Troubled Swiss banking giant UBS has been forced into “announcing a radical shake-up of the business”, said Katherine Griffiths in The Daily Telegraph. Europe’s biggest credit-crunch casualty revealed its fourth consecutive quarterly loss of SF358m (£172m) and total write-downs since the crisis started of $43bn (£22.6bn), including $5.1bn of “legacy risk positions” relating to US subprime and other credit bets. Chief executive Marcel Rohner declined to comment on further write-downs for the three months to September, but UBS executives “privately identified the bank’s remaining $4bn exposure to US monoline insurers, which underwrite bond issues, as potentially vulnerable”, said the FT.
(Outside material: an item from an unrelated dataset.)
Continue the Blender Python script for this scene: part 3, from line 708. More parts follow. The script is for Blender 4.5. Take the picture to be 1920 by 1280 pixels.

UBS “will split the group into three autonomous units after identifying weaknesses in its integrated one-bank strategy”, said Dearbail Jordan in The Times. It will also nominate four new directors. That could be good news for the bank, adding “some fine talent to beef up its previously ineffective board”, said Jeffrey Goldfarb of Breakingviews. But chairman Peter Kurer was clear that UBS has “no intention to sell any of our businesses – this is all about flexibility”.

So what next?

UBS – which has seen its stock price slump by more than 60% over the past year – must convince shareholders that a turnaround is on the way. An immediate task for new British finance director John Cryan will be to address the SF40bn of outflows from the bank’s wealth and global asset management units, caused by the “reputational damage” of US tax evasion inquiries. But that won’t be easy. Senior UBS executives “knew that some of their bankers had risked breaching American securities laws at least a year before” the US authorities began asking questions, said the FT, meaning the bank clearly has other confidence issues to face. UBS is not out of trouble yet.